Copy every line of the data that includes the string "stage".
## Start Available data
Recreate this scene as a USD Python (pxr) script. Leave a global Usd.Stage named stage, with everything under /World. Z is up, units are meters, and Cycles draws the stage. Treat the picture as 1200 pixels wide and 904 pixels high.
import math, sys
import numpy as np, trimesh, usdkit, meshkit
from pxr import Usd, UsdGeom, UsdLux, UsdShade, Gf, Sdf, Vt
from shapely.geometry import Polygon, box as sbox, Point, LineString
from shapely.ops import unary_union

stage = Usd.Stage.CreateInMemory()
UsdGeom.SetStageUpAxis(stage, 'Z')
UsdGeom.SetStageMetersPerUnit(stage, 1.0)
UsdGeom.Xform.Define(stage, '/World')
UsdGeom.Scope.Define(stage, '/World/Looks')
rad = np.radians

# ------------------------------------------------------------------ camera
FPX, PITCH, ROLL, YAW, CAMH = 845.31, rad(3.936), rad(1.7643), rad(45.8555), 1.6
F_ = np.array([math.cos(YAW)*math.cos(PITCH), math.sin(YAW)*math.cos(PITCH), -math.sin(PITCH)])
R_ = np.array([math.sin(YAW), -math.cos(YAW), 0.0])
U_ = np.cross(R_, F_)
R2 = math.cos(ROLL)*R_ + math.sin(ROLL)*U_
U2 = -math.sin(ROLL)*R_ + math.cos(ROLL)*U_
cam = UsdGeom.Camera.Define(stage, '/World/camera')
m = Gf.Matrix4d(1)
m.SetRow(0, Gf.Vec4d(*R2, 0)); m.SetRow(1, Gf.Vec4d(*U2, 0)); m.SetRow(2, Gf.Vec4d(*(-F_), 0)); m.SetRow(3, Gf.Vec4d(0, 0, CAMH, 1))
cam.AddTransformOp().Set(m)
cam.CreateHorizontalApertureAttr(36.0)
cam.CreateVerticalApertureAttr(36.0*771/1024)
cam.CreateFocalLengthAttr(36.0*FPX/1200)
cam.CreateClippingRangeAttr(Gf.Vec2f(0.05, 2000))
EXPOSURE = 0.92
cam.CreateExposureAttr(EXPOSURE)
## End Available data
# Written response
Recreate this scene as a USD Python (pxr) script. Leave a global Usd.Stage named stage, with everything under /World. Z is up, units are meters, and Cycles draws the stage. Treat the picture as 1200 pixels wide and 904 pixels high.
stage = Usd.Stage.CreateInMemory()
UsdGeom.SetStageUpAxis(stage, 'Z')
UsdGeom.SetStageMetersPerUnit(stage, 1.0)
UsdGeom.Xform.Define(stage, '/World')
UsdGeom.Scope.Define(stage, '/World/Looks')
cam = UsdGeom.Camera.Define(stage, '/World/camera')